Still, there is a difference between explaining a morally relevant fact (e.g., similar interests) and explaining wrongness itself.

I am certainly not going to deny that the capacity to feel pain and the "reward system" that allows for the molding of desires based on experience can be accounted for by evolution. Or that they are relevant to the conclusion that people generally have a strong reason to cause people to have an aversion to actions that tend to be painful for others.

However, this is not the same as claiming that evolution accounts for wrongness itself. Well, at least it is not the sense that I meant in my challenge - the sense in which having an evolved dispositoin to see something as wrong directly makes it wrong.

I can't raise a challenge to the kind of response given above. But it is not the type of thing we find people who advocate that "evoluation accounts for morality" to be claiming.

As it turns out, I would raise objections to your claim that we have sufficiently similar interests and that this justifies "do unto others as you would have them do unto you." Even referencing your claim about similar organs - is it the case that men ought to treat women the same way that men want to be treated - or does morality instead require that we take into account relevant differences?

Which is why I use the "pain" and "reward system" example above in its place.

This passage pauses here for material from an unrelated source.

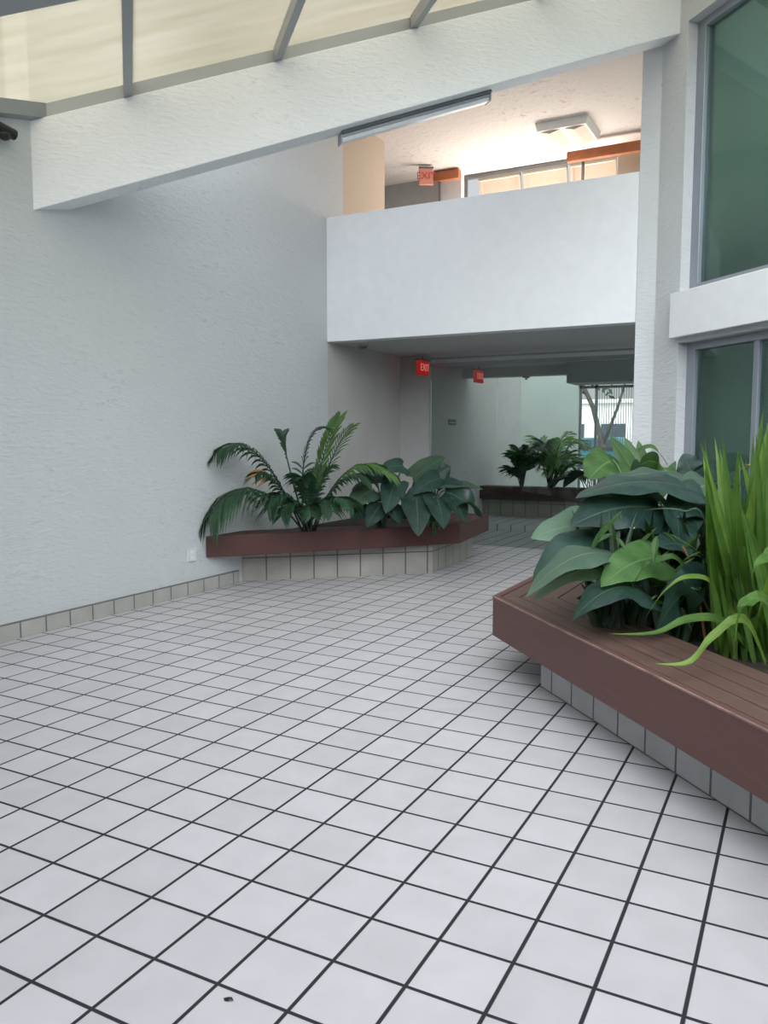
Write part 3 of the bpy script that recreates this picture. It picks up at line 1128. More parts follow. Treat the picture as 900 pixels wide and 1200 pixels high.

You are correct to point out that I have no objection to this type of relationship between morality and evolution. Only to the claim of a more direct relationship that postulates a "moral sense" that, itself, makes certain behaviors right or wrong.

Alonzo Fyfe said...

Jesse Reeve

You may also be intersted in a post of mine showing that under many circumstances people have an interest in promoting a diversity of desires, and the moral category of "non-obligatory moral permission" is built on the value of diversity.

Alonzo Fyfe said...

I forgot the link . . .

http://atheistethicist.blogspot.com/2009/06/harmonicity-of-desires.html

Francois Tremblay said...

I don't believe in separation of church and state, so I can't really answer your question.